Dann können Sie pokern, wenn es sich anbietet: Schliesslich ist ein besserverdienender Kollege der beste Beweis dafür, dass Ihre Firma durchaus höhere Verdienste bezahlt. Aber Vorsicht: Als Argument in Ihrer Gehaltsverhandlung sollten Sie sich den Vergleich mit dem besser bezahlten Kollegen verkneifen. Für Ihren Verdienst sind schliesslich Ihre Leistungen und Erfolge relevant, nicht die des Kollegen. 
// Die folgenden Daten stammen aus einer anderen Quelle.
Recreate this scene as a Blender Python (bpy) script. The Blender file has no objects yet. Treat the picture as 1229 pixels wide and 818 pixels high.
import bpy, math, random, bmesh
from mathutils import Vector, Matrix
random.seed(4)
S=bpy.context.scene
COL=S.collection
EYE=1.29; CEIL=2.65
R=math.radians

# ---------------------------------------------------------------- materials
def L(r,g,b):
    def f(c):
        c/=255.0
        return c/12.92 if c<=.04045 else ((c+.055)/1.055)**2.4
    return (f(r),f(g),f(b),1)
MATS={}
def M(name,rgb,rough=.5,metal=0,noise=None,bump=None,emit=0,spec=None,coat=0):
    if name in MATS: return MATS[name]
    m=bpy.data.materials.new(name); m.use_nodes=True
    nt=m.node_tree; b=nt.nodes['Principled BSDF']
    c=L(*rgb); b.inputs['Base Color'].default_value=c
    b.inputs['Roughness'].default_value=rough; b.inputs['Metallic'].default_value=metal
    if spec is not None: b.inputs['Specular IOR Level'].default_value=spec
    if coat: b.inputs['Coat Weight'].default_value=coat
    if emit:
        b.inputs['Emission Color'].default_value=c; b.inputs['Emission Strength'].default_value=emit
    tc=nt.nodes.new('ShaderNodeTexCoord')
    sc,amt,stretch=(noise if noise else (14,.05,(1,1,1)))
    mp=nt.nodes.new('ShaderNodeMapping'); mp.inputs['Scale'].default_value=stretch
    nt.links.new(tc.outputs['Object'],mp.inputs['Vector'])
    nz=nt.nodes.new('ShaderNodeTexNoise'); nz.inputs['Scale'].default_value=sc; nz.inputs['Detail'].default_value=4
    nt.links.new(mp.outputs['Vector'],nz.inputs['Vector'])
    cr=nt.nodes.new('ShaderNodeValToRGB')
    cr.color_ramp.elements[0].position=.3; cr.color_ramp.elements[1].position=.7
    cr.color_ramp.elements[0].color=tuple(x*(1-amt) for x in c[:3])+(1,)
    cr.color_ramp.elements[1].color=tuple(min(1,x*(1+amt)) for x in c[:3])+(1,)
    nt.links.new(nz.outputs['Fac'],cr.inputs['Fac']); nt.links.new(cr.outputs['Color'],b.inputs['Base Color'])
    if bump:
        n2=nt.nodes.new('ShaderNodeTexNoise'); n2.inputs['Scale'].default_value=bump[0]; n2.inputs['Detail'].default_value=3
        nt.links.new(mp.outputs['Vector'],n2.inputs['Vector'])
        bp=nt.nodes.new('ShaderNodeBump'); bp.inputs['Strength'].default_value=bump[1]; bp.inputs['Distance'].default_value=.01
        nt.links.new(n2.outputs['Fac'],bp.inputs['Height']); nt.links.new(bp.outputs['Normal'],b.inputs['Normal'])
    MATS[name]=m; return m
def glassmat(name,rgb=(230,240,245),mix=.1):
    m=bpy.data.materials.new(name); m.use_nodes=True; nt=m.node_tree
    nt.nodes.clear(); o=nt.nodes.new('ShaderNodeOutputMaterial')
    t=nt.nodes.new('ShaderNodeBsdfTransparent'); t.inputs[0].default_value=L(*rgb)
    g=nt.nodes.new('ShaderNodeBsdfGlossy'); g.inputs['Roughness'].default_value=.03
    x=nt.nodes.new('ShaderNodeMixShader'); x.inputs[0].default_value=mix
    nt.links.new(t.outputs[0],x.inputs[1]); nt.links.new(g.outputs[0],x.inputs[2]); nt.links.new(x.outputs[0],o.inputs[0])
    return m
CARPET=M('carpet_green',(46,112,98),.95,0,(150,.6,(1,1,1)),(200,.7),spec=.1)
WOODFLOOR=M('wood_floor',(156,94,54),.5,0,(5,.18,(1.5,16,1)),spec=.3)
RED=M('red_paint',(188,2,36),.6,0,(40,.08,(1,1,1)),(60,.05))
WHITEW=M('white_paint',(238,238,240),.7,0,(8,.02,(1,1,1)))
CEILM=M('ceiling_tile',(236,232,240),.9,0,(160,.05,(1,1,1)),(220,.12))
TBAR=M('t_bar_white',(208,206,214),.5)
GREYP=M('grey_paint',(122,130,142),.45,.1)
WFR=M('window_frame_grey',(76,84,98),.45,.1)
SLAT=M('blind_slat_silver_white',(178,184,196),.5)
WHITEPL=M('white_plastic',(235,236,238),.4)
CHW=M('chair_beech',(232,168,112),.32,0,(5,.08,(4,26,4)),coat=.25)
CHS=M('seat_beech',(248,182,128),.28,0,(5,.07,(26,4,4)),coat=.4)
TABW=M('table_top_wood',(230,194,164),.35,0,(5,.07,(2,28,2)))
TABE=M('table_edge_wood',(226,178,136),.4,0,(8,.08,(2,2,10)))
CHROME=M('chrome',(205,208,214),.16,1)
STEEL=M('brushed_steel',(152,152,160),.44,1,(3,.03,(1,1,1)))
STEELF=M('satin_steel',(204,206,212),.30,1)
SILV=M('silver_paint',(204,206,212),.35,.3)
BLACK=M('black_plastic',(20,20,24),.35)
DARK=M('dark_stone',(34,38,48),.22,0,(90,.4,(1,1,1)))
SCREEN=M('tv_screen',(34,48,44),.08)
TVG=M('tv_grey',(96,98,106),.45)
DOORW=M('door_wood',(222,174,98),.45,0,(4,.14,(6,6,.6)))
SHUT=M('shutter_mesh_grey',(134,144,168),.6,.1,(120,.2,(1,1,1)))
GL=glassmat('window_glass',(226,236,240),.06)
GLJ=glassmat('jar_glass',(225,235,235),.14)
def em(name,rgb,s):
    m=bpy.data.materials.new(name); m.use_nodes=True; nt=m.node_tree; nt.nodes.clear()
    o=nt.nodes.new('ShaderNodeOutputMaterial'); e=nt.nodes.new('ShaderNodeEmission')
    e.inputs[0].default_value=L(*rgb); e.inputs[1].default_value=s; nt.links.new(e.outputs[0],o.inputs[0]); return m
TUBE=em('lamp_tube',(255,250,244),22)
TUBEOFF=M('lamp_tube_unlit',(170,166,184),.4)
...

So vermeiden Sie es, in die Vergleichsfalle zu tappen:

  • Wenn Sie im Lohnvergleich mit Ihren Kollegen herausfinden, dass Sie schlechter bezahlt werden als andere in einer ähnlichen Position, nutzen Sie diese Information. Prüfen Sie kritisch, woran das liegen könnte. 
  • Bedenken Sie dabei: Wie hoch Ihr Lohn ist, hängt von vielen Faktoren ab, unter anderem von Berufserfahrung, Ausbildung und Weiterbildungen. 
  • Daher sollten Sie Ihren Kollegen mit dem besseren Verdienst nicht als Konkurrenten, sondern als Vorbild sehen und sich selbst neue Ziele setzen. Fragen Sie sich, wie Sie nachziehen können. So wird das finanzielle Ungleichgewicht zwischen Ihnen zum Motivationsschub. 
  • Zeigen Sie, dass Sie sich voll ins Unternehmen einbringen und fokussieren Sie sich auf Ergebnisse. Somit qualifizieren Sie sich bei der nächsten Gehaltsrunde für eine Lohnerhöhung.

Über Lohn sprechen: Andere Länder, andere Denkmuster

Offen mit dem Thema Gehalt umzugehen und dadurch andere anzuspornen – das ist in vielen Ländern ganz normal. Wer zum Beispiel in Amerika hart für seinen Erfolg arbeitet, zeigt das auch. Ein kulturelles Erklärungsmodell: Wer es durch eigene Anstrengung nach oben schafft, hat das auch verdient.

Ganz nach dem Motto: vom Tellerwäscher zum Millionär.
 

Ein Denkmuster, von dem wir in der Schweiz noch weit entfernt sind. Es wird wohl noch einige Zeit dauern, bis das Thema Lohn auch hierzulande kein Tabuthema mehr ist. Einen Schritt in diese Richtung gehen aber bereits heute Initiativen wie “Zeig deinen Lohn” vom Gewerkschaftsbund des Kanton Zürich (GBKZ).

Sie argumentieren, dass nur Lohntransparenz zu mehr Lohngerechtigkeit führt – denn nur wer weiss, was andere im gleichen Job verdienen, kann einschätzen, ob er selbst gerecht bezahlt wird.